WORK TO DO: Begin at the line that contains "What Blender Python", stop after the line that contains "above the floor", and reproduce only that span, unaltered.

DATA LISTING:
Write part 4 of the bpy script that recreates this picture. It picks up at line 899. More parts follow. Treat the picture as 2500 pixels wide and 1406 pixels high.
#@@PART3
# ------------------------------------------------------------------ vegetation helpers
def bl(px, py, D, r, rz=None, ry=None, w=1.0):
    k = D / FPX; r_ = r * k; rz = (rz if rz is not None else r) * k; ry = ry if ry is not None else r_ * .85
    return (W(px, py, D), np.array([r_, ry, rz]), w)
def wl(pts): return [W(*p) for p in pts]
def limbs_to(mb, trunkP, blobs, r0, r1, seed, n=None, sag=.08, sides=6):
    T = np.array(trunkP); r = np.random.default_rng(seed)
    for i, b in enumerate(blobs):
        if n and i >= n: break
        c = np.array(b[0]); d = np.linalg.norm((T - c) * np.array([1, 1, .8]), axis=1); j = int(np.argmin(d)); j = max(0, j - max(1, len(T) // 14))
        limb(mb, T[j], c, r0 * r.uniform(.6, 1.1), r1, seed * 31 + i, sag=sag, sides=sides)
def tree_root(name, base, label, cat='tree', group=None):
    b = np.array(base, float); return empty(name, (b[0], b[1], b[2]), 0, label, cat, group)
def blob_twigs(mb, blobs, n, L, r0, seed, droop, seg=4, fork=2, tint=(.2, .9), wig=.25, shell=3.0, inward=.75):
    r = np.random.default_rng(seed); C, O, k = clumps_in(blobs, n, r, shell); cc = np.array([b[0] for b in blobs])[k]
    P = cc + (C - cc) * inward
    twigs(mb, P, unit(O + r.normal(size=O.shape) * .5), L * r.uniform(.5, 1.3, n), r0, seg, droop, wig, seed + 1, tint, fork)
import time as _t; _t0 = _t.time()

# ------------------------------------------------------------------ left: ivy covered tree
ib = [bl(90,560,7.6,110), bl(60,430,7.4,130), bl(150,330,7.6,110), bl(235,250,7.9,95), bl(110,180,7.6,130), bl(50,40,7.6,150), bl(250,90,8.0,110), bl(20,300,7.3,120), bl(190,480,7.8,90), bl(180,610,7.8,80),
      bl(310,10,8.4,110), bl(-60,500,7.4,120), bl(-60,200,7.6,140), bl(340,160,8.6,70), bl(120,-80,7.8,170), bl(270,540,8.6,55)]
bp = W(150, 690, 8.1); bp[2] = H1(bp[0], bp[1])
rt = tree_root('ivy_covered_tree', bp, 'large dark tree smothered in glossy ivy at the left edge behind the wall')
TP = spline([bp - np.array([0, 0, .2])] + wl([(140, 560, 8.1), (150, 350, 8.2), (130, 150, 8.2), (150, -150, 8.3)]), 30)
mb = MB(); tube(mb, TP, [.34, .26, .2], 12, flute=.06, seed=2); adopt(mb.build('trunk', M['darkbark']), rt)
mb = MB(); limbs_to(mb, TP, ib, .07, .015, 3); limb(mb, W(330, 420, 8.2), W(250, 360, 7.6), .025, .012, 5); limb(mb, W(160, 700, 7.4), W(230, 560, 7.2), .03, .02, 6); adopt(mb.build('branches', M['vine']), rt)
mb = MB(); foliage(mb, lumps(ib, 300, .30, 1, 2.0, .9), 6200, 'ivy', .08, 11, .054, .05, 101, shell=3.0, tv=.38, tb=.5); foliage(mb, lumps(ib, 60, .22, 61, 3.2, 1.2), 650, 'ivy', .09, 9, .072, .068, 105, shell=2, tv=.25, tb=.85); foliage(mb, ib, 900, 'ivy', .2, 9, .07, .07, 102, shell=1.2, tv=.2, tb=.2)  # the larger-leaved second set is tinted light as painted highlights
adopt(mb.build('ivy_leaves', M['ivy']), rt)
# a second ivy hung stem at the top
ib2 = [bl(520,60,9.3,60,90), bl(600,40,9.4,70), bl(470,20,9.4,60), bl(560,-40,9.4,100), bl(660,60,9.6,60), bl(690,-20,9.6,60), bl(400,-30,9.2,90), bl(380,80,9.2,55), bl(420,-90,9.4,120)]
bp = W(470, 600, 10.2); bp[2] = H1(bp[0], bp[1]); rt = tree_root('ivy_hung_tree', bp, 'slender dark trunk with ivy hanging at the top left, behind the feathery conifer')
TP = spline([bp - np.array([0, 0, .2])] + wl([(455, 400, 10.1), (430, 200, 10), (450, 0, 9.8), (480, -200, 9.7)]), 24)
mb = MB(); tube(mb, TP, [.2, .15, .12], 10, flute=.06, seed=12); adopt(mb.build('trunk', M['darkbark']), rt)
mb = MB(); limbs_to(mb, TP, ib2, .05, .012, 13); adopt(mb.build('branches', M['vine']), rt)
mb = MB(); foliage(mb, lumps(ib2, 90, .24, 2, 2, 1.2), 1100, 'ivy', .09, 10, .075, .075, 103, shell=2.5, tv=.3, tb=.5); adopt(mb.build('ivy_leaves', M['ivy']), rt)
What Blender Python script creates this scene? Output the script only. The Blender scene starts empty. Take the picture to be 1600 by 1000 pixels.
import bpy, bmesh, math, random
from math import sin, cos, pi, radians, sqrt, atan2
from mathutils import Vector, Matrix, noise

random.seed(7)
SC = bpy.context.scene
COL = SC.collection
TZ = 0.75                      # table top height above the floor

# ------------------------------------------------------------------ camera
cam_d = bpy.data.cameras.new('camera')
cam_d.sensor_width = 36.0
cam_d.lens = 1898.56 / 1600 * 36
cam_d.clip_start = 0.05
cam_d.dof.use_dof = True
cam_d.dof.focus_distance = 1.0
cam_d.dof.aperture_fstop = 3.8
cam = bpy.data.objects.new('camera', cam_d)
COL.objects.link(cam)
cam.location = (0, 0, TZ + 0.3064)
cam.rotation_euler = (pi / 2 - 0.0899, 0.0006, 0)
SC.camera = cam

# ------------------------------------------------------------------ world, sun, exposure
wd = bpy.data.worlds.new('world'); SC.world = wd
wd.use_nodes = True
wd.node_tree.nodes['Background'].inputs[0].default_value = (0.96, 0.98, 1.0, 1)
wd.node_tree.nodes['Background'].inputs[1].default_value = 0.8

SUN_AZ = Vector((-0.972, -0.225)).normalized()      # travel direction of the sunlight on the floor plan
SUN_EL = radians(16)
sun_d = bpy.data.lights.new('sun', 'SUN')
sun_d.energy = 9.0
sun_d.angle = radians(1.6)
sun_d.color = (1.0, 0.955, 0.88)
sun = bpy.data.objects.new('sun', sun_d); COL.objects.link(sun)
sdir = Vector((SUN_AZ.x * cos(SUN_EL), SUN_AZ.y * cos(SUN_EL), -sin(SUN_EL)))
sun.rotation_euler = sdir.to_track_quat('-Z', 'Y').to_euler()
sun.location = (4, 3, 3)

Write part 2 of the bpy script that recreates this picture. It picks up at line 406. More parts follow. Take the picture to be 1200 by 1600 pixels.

THE REPLY:
What Blender Python script creates this scene? Output the script only. The Blender scene starts empty. Take the picture to be 1600 by 1000 pixels.
import bpy, bmesh, math, random
from math import sin, cos, pi, radians, sqrt, atan2
from mathutils import Vector, Matrix, noise

random.seed(7)
SC = bpy.context.scene
COL = SC.collection
TZ = 0.75                      # table top height above the floor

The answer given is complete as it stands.